Hooker Valley...Sadly Mt. Cook Was Covered In Clouds

Hooker Valley…Sadly Mt. Cook Was Covered In Clouds

The final destination of our vacation was a small, rural town called Takaka in the northern most part of the South Island. But on the way there, we made stops in Christchurch and the coastal town of Kaikoura. Because of its British ancestry, Christchurch is home to a plethora of city gardens and english style buildings. Some even claim the city to be more english than England! We only planned on staying only one night in Christchurch though, so one drizzly morning we took a leisurely stool through one of its many gardens. If I ever get the chance to travel to England, I’ll see if Christchurch lives up to its reputation!
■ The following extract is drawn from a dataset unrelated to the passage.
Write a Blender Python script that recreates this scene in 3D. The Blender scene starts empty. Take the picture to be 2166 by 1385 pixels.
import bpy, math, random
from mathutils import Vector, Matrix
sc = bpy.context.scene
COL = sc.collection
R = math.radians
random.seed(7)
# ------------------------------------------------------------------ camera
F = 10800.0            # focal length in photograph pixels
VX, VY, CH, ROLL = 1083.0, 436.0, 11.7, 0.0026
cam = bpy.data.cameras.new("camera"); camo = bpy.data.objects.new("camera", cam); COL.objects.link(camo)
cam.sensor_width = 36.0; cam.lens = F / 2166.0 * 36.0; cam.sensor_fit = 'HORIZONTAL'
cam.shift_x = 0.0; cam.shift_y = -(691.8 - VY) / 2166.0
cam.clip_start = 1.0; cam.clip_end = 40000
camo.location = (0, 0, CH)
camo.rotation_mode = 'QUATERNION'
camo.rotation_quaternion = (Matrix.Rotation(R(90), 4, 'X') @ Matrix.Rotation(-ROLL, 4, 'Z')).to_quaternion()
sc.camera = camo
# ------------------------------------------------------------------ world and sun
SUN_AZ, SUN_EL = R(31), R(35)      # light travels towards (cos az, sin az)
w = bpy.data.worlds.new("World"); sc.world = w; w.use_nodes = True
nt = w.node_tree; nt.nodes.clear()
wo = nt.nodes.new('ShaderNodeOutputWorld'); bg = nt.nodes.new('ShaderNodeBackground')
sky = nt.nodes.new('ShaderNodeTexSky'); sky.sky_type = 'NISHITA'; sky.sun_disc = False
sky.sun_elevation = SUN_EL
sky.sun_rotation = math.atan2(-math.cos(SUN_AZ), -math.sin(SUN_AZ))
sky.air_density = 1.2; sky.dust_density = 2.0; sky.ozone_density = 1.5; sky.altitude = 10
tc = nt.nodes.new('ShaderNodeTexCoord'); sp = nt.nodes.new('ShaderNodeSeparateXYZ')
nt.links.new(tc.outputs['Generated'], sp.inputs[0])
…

Walking Through The Garden

Walking Through The Garden

Rose Garden

Rose Garden

Whale Encounter In Kaikoura

Whale Encounter In Kaikoura

            Takaka was where we spent the remainder of our family vacation. Being close to Abel Tasman National Park (the smallest but most popular of New Zealand’s National Parks) Takaka was the central hub where we traveled to and from around the region. It also had a big art and craft scene, so parents were happy to get some unique New Zealand souvenirs. Outside the town we took hikes through the native bush, visited gold sand beaches, and explore caves. It was a very beautiful region to be in, but eventually the end of our vacation came near and we all had to fly back to Auckland and say our goodbyes. Being able to travel with my parents was so much fun and I was sad to see it end. I know the experiences we shared in New Zealand will be the topic of dinner conversations for years to come.

Local Art In Takaka

Local Art In Takaka

Fern Forest

Fern Forest

My Sister And I At One Of Abel Tasman’s Many Beaches

My Sister And I At One Of Abel Tasman’s Many Beaches

So like I said at the beginning of this post, my times road tripping around the islands of New Zealand have come to an end. Now I have an internship with Massey University to keep me busy for the remainder of the summer. But that doesn’t mean the adventures will be coming to an end—that’s what weekends are for!